The direct and incremental costs related to the aforementioned Offering under SPA amounted to approximately $429 thousand ($84 thousand related to warrants granted to Agent's).

 

On March 7, 2017, the Company entered into private placement transaction with existing investors pursuant to which 1,400,000 ADS's have been issued at a purchase price of $2.00 per ADS for total gross consideration of $2,800 thousand. The direct and incremental costs related to the aforesaid transaction amounted to $64 thousand.

 

In addition, for each ADS's purchased by investors, the investors will receive an unregistered warrant to purchase one ADS subject to authorized capital increase through the Company's shareholders meeting. The warrants have a term of five and a half years, an exercise price of $2.30 per ADS and shall be exercisable on the later of the effectiveness of the authorized share increase or six months following the issuance date. The closing of the offering took place on March 22, 2017.

 

The exercise price of the aforementioned warrants is adjusted upon standard anti-dilution protections clauses but the number of warrants is subject to cashless exercise mechanism pursuant to which the fixed to fixed test is not met and therefore the warrants are accounted for as a non-current liability.

 

The Company allocated the issuance costs based on the relative value of the warrants (as calculated on the date of issuance) and the Ordinary Shares (calculated as the difference between the proceeds and the fair value of the warrants).
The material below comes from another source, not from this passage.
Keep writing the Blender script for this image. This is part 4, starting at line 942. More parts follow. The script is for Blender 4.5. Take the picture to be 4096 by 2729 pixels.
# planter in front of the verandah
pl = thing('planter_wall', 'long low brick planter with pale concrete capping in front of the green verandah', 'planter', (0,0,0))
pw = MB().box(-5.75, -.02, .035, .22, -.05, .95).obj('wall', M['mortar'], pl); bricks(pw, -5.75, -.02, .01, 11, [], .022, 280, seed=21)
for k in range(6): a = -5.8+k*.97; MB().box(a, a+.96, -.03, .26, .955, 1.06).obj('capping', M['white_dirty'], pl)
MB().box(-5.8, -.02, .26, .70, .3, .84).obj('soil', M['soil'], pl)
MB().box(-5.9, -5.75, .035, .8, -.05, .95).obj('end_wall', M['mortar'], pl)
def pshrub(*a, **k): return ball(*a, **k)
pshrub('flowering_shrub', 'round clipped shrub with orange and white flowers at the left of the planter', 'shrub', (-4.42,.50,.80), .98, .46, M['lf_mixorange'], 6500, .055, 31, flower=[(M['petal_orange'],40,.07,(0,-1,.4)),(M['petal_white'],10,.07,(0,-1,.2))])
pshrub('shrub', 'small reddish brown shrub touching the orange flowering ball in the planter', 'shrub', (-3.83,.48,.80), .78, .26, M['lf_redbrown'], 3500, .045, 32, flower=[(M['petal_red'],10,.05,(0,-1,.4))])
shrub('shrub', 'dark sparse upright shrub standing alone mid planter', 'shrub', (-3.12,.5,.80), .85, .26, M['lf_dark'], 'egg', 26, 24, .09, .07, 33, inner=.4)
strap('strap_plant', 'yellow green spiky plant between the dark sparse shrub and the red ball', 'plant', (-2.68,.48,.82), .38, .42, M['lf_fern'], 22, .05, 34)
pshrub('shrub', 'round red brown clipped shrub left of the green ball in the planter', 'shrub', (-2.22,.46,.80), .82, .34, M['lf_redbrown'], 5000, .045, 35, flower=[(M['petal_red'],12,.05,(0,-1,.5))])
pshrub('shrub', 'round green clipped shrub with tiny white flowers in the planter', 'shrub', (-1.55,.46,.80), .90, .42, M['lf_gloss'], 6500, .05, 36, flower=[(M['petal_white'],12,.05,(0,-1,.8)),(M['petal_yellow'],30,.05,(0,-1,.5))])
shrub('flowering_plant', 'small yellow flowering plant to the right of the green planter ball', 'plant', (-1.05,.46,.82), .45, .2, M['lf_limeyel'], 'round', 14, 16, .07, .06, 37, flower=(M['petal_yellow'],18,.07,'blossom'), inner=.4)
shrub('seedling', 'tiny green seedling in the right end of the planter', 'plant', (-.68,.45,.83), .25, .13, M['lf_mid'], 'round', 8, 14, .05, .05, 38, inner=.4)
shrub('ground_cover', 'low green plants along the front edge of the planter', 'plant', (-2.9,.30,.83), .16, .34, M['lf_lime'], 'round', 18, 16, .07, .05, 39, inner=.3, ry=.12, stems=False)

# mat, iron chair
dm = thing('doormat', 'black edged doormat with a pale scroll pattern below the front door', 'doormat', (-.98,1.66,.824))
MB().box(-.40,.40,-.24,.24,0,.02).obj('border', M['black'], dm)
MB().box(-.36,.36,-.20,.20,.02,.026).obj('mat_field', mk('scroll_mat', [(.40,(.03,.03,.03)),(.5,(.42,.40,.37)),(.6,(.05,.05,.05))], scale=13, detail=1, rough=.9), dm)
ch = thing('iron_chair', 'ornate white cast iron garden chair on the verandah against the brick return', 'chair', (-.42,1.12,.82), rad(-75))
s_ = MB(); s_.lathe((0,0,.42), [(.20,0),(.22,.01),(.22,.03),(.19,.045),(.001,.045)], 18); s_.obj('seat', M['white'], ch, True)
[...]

The portion of issuance costs that was related to the warrants was recognized immediately as finance expenses in the statement of comprehensive income (loss) and the portion of issuance costs related to the Ordinary Shares was deducted from additional-paid in capital.

 

Total amount of $329 thousand ($291 thousand related to the investment during February 2017 and $38 thousands related to the investment during March 2017) was recognized as finance expenses which is reflecting the portion of issuance costs that were allocated the issued warrants (see Note 12).

 

Amount of $165 thousand was deducted from additional-paid in capital as it was allocated to the Ordinary Shares.

 

d.Outstanding warrants:

 

The table below summarizes the outstanding warrants as of December 31, 2019 -

 

Warrants
 outstanding to
purchase ADSs
   Number of shares exercisable  

Issuance

date

  Exercise price in USD (per warrant)   Expiration date
                 
177,778 (*)   17,777,780   April 1, 2015   2.25   March 30, 2020
14,444 (*)   1,444,440   April 1, 2015   2.81   March 30, 2020
1,050,000     105,000,000   February 17, 2017   4.1   August 16, 2022
1,400,000     140,000,000   March 7, 2017   2.3   September 6, 2022
                   
2,642,222     264,222,220            

 

(*)On January 17, 2017, the Company's Board of Directors approved the change which was effective as of February 10, 2017 in the number of shares underlying the ADSs such that 100 ordinary shares of the Company will constitute a single ADS, this in order to support the Company's compliance with the Nasdaq's ADS listing conditions. All ADS data was adjusted to reflect the current ADS to ordinary share ratio, meaning 1:100.